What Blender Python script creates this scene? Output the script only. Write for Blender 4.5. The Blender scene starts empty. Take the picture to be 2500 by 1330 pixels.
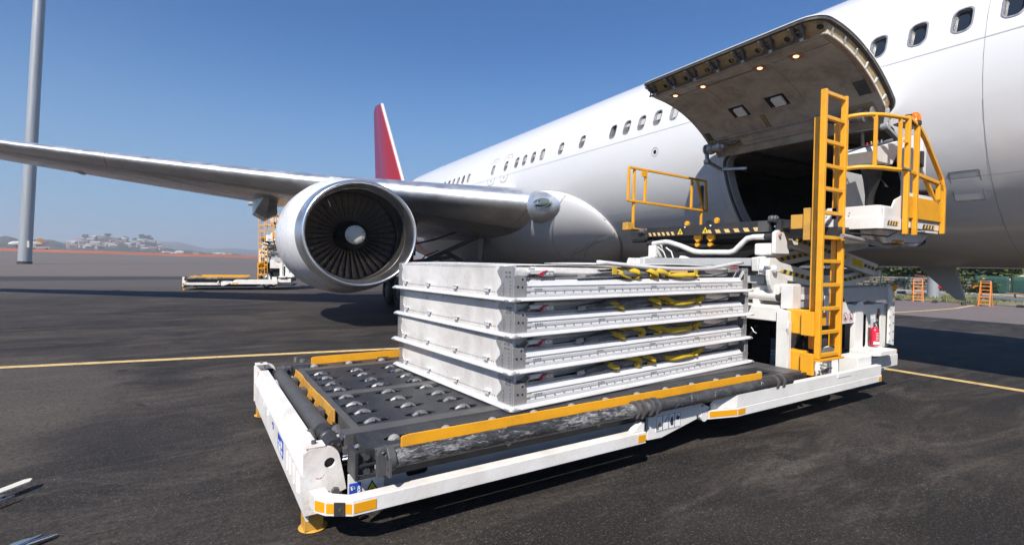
import bpy, bmesh, math, random
from mathutils import Vector, Matrix, noise
from mathutils.geometry import tessellate_polygon
random.seed(7)
R = math.radians; PI = math.pi
SC = bpy.context.scene
COL = SC.collection

# ------------------------------------------------------------------ camera
cam = bpy.data.cameras.new('camera'); cam.lens = 17.8; cam.sensor_width = 36; cam.sensor_fit = 'HORIZONTAL'
cam.clip_start = 0.05; cam.clip_end = 20000
camo = bpy.data.objects.new('camera', cam); COL.objects.link(camo)
camo.matrix_world = Matrix(((0.8457, -0.0024, -0.5337, 0.0), (-0.5335, 0.0253, -0.8454, 0.0), (0.0155, 0.9997, 0.0201, 1.7), (0, 0, 0, 1)))
SC.camera = camo
# ------------------------------------------------------------------ sun and sky
SX, SY = 0.77, 0.62                                  # ground shift of a shadow per metre of height
L = Vector((-SX, -SY, 1)).normalized()               # towards the sun
w = bpy.data.worlds.new('World'); SC.world = w; w.use_nodes = True
nt = w.node_tree; nt.nodes.clear()
sky = nt.nodes.new('ShaderNodeTexSky'); sky.sky_type = 'NISHITA'; sky.sun_disc = False
sky.sun_elevation = math.asin(L.z); sky.sun_rotation = math.atan2(L.x, L.y)
sky.altitude = 0; sky.air_density = 1.0; sky.dust_density = 0.0; sky.ozone_density = 6.0
bg = nt.nodes.new('ShaderNodeBackground'); bg.inputs[1].default_value = 0.062
wo = nt.nodes.new('ShaderNodeOutputWorld')
hs_ = nt.nodes.new('ShaderNodeMix'); hs_.data_type = 'RGBA'; hs_.blend_type = 'MULTIPLY'; hs_.inputs[0].default_value = 1
hs_.inputs[7].default_value = (.52, 1.0, 1.36, 1); nt.links.new(sky.outputs[0], hs_.inputs[6])
# pale blue-grey haze layer low over the horizon, the same all round
tcw = nt.nodes.new('ShaderNodeTexCoord'); sw_ = nt.nodes.new('ShaderNodeSeparateXYZ'); nt.links.new(tcw.outputs['Generated'], sw_.inputs[0])
mw = nt.nodes.new('ShaderNodeMapRange'); mw.interpolation_type = 'SMOOTHSTEP'; mw.inputs['From Min'].default_value = .42; mw.inputs['From Max'].default_value = -.02; mw.inputs['To Max'].default_value = .92; nt.links.new(sw_.outputs[2], mw.inputs['Value'])
hz_ = nt.nodes.new('ShaderNodeMix'); hz_.data_type = 'RGBA'; nt.links.new(mw.outputs[0], hz_.inputs[0]); nt.links.new(hs_.outputs[2], hz_.inputs[6]); hz_.inputs[7].default_value = (2.9, 4.9, 7.2, 1)
nt.links.new(hz_.outputs[2], bg.inputs[0]); nt.links.new(bg.outputs[0], wo.inputs[0])
sl = bpy.data.lights.new('sun', 'SUN'); sl.energy = 5.0; sl.angle = R(0.53); sl.color = (1.0, 0.945, 0.87)
so = bpy.data.objects.new('sun', sl); COL.objects.link(so); so.location = (0, 0, 60)
so.rotation_euler = L.to_track_quat('Z', 'Y').to_euler()
SC.view_settings.view_transform = 'Standard'; SC.view_settings.look = 'None'
SC.cycles.caustics_reflective = False; SC.cycles.caustics_refractive = False
SC.view_settings.exposure = 0.54; SC.view_settings.gamma = 1; SC.view_settings.use_curve_mapping = False

# ------------------------------------------------------------------ materials
def newmat(name):
    m = bpy.data.materials.new(name); m.use_nodes = True
    return m, m.node_tree, m.node_tree.nodes['Principled BSDF']
def nz(nt, vec, scale, detail=4, rough=.55, dist=0.0, vscale=None):
    n = nt.nodes.new('ShaderNodeTexNoise'); n.inputs['Scale'].default_value = scale
    n.inputs['Detail'].default_value = detail; n.inputs['Roughness'].default_value = rough; n.inputs['Distortion'].default_value = dist
    if vscale:
        mp = nt.nodes.new('ShaderNodeMapping'); mp.inputs['Scale'].default_value = vscale
        nt.links.new(vec, mp.inputs[0]); vec = mp.outputs[0]
    nt.links.new(vec, n.inputs['Vector']); return n.outputs['Fac']
def ramp(nt, fac, a, b, inv=False):
    n = nt.nodes.new('ShaderNodeMapRange'); n.interpolation_type = 'SMOOTHSTEP'
    n.inputs['From Min'].default_value = a; n.inputs['From Max'].default_value = b
    if inv: n.inputs['To Min'].default_value = 1; n.inputs['To Max'].default_value = 0
    nt.links.new(fac, n.inputs['Value']); return n.outputs[0]
def mul(nt, a, b, op='MULTIPLY'):
    n = nt.nodes.new('ShaderNodeMath'); n.operation = op
    for i, v in enumerate((a, b)):
        if isinstance(v, (int, float)): n.inputs[i].default_value = v
        else: nt.links.new(v, n.inputs[i])
    return n.outputs[0]
def mixc(nt, fac, a, b):
    n = nt.nodes.new('ShaderNodeMix'); n.data_type = 'RGBA'
    if isinstance(fac, (int, float)): n.inputs[0].default_value = fac
    else: nt.links.new(fac, n.inputs[0])
    for i, v in ((6, a), (7, b)):
        if isinstance(v, tuple): n.inputs[i].default_value = (*v[:3], 1)
        else: nt.links.new(v, n.inputs[i])
    return n.outputs[2]
def bump(nt, b, h, strength, dist=.01):
    n = nt.nodes.new('ShaderNodeBump'); n.inputs['Strength'].default_value = strength; n.inputs['Distance'].default_value = dist
    nt.links.new(h, n.inputs['Height']); nt.links.new(n.outputs[0], b.inputs['Normal'])
def paint(name, col, rough=.4, metal=0, dirt=None, dscale=3, damt=.5, chips=None, cscale=30, cthr=.62, bmp=0, bscale=60, rvar=.12, coat=0, streak=None, spec=None):
    m, t, b = newmat(name)
    tc = t.nodes.new('ShaderNodeTexCoord'); v = tc.outputs['Object']
    c = tuple(col)
    if dirt:
        f = mul(t, ramp(t, nz(t, v, dscale, 6, .65, .3, streak), .38, .72), damt)
        c = mixc(t, f, c, dirt)
        f2 = mul(t, ramp(t, nz(t, v, dscale*6, 5, .7), .5, .75), damt*.5)
        c = mixc(t, f2, c, dirt)
    if chips:
        f = ramp(t, nz(t, v, cscale, 8, .7, .6), cthr, cthr+.03)
        c = mixc(t, f, c, chips)
    if isinstance(c, tuple): b.inputs['Base Color'].default_value = (*c, 1)
    else: t.links.new(c, b.inputs['Base Color'])
    b.inputs['Metallic'].default_value = metal
    n = t.nodes.new('ShaderNodeMapRange'); n.inputs['To Min'].default_value = max(.03, rough-rvar); n.inputs['To Max'].default_value = min(1, rough+rvar)
    n.inputs['From Min'].default_value = .3; n.inputs['From Max'].default_value = .7
    t.links.new(nz(t, v, dscale*2.3, 4, .6, 0, streak), n.inputs['Value']); t.links.new(n.outputs[0], b.inputs['Roughness'])
    if bmp: bump(t, b, nz(t, v, bscale, 3), bmp)
    if coat: b.inputs['Coat Weight'].default_value = coat; b.inputs['Coat Roughness'].default_value = .12
    if spec is not None: b.inputs['Specular IOR Level'].default_value = spec
    return m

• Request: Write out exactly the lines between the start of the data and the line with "COL = SC.collection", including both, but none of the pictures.

• Response for this exercise:
What Blender Python script creates this scene? Output the script only. Write for Blender 4.5. The Blender scene starts empty. Take the picture to be 2500 by 1330 pixels.
import bpy, bmesh, math, random
from mathutils import Vector, Matrix, noise
from mathutils.geometry import tessellate_polygon
random.seed(7)
R = math.radians; PI = math.pi
SC = bpy.context.scene
COL = SC.collection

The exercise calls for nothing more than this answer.